Amazon has apparently been fiercely fighting similar scams since at least 2015, according to the Washington Post. While Amazon has a certain fondness for the occasional funny fake review, its also dead serious about fine-tuning its algorithms to better-detect fake positive reviews that con customers into buying crappy ebooks.

Amazon even sued 1,000 people who they said were aggressively selling fake five-star reviews, and also filed another lawsuit against a company that apparently facilitated the sale of fake Amazon reviews — buyamazonreviews.com. When the dust cleared, that domain was in the possession of the Amazon Legal Department, and to this day it now points visitors to the company’s “Anti-Manipulation Policy for Customer Reviews.”

“We take the integrity of our reviews platform very seriously,” the Amazon website noted.

But to be fair, similar scams have also been executed in the sphere of printed books as well. Back in 2013, Forbes described a procedure that was “essentially a laundering operation aimed at deceiving the [print] book-buying public into believing a title is more in-demand than it is.”

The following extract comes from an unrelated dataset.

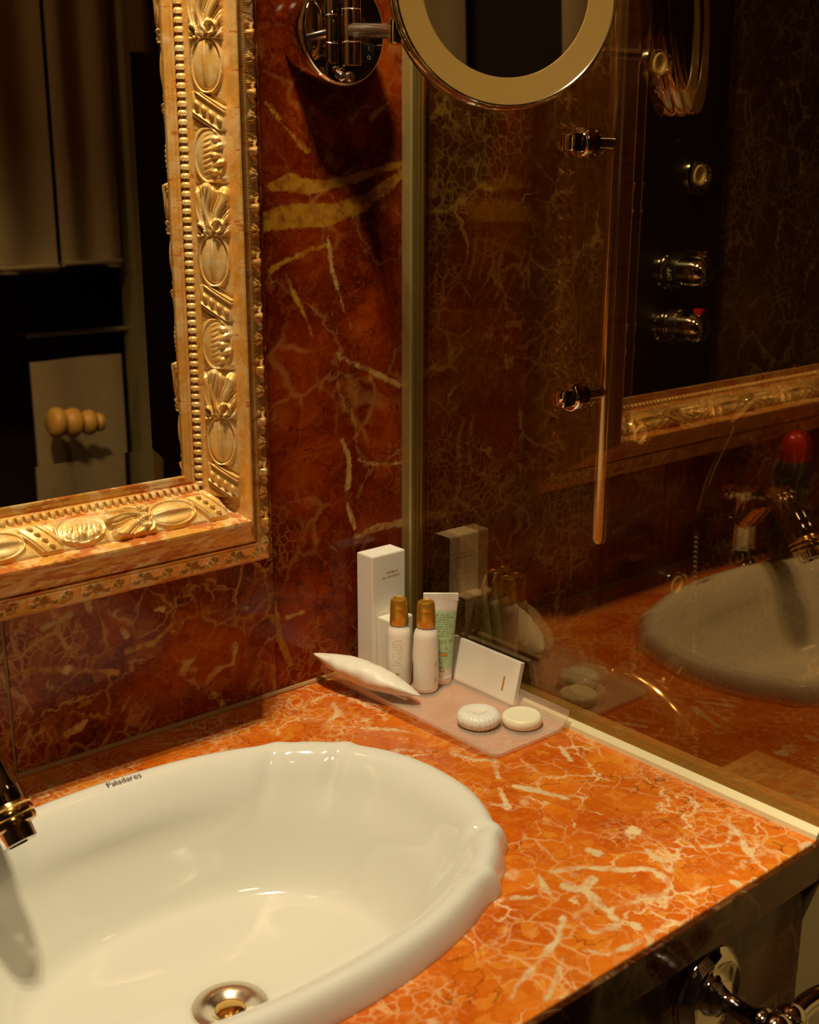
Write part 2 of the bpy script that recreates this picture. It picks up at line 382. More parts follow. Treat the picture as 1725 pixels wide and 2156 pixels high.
WB_W = [[(-0.0729,0.1574,0.0029),(-0.0387,0.162,0.003),(-0.007,0.1617,0.0036)],[(-0.0928,0.3613,0.0014),(-0.064,0.3473,0.0014),(-0.0377,0.3353,0.002),(-0.0084,0.3205,0.0015)],[(-0.106,0.4848,0.0016),(-0.1005,0.451,0.0011),(-0.0887,0.416,0.0011),(-0.0764,0.3902,0.0008)],[(-0.0898,0.2682,0.0023),(-0.081,0.2484,0.0014),(-0.0827,0.2246,0.0026),(-0.0869,0.2037,0.0011),(-0.0741,0.1676,0.0012)],[(-0.0685,0.2438,0.0009),(-0.0383,0.2349,0.0012),(-0.007,0.2323,0.0006)],[(-0.0927,0.3638,0.0025),(-0.0947,0.3564,0.0014)],[(-0.1465,0.0848,0.0009),(-0.1686,0.0846,0.0008)]]
WB_Y = [[(-0.187,0.501,0.0077),(-0.147,0.507,0.011),(-0.1055,0.5062,0.0102),(-0.0621,0.5173,0.0071),(-0.007,0.5459,0.0039)],[(-0.1746,0.5347,0.0031),(-0.1518,0.5392,0.0088),(-0.1229,0.5344,0.0058),(-0.0805,0.5412,0.0032),(-0.007,0.5581,0.0028)],[(-0.1774,0.4556,0.0013),(-0.1303,0.4728,0.0013),(-0.1061,0.4777,0.0011)],[(-0.193,0.144,0.0025),(-0.1865,0.1052,0.0028),(-0.1798,0.0654,0.0028),(-0.1659,0.0296,0.0023)],[(-0.1603,0.4515,0.0008),(-0.1425,0.4171,0.0011),(-0.1276,0.3868,0.0011)],[(-0.0487,0.6026,0.0008),(-0.0232,0.6197,0.0011)],[(-0.1774,0.6142,0.001),(-0.1448,0.5821,0.001),(-0.1279,0.5688,0.001)]]
WA_W = [[(-0.4275,0.0282,0.0025),(-0.4135,0.0313,0.0028),(-0.4072,0.0354,0.0015)],[(-0.2709,0.0384,0.0016),(-0.2601,0.0477,0.0022),(-0.2385,0.0498,0.0019),(-0.2359,0.069,0.0019)],[(-0.2993,0.0553,0.0027),(-0.295,0.0635,0.0024),(-0.2847,0.0686,0.0013)],[(-0.3629,0.1194,0.0013),(-0.3584,0.1108,0.0013)],[(-0.4433,0.1395,0.0015),(-0.4241,0.1442,0.0015),(-0.4133,0.1473,0.001)],[(-0.3978,0.1546,0.002),(-0.3951,0.1453,0.0015)],[(-0.2642,0.023,0.0016),(-0.2544,0.0082,0.0019)],[(-0.3248,0.13,0.0016),(-0.3168,0.1296,0.0013)],[(-0.4234,0.0926,0.0017),(-0.4184,0.0946,0.0015)],[(-0.4432,0.0845,0.001),(-0.4398,0.0787,0.0012)],[(-0.3711,0.1337,0.0013),(-0.3681,0.1403,0.0013)]]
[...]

Buying 100,000 copies of a book guarantees it a spot on best-seller lists — even if they’re eventually returned. The Wall Street Journal once pointed out how this led to a very suspicious anomaly for a book about social networking, “Networking is Dead.” The week after it appeared on best-seller lists, “more hardcover copies of the book were returned than sold.”

Maybe the more things change, the more they stay the same.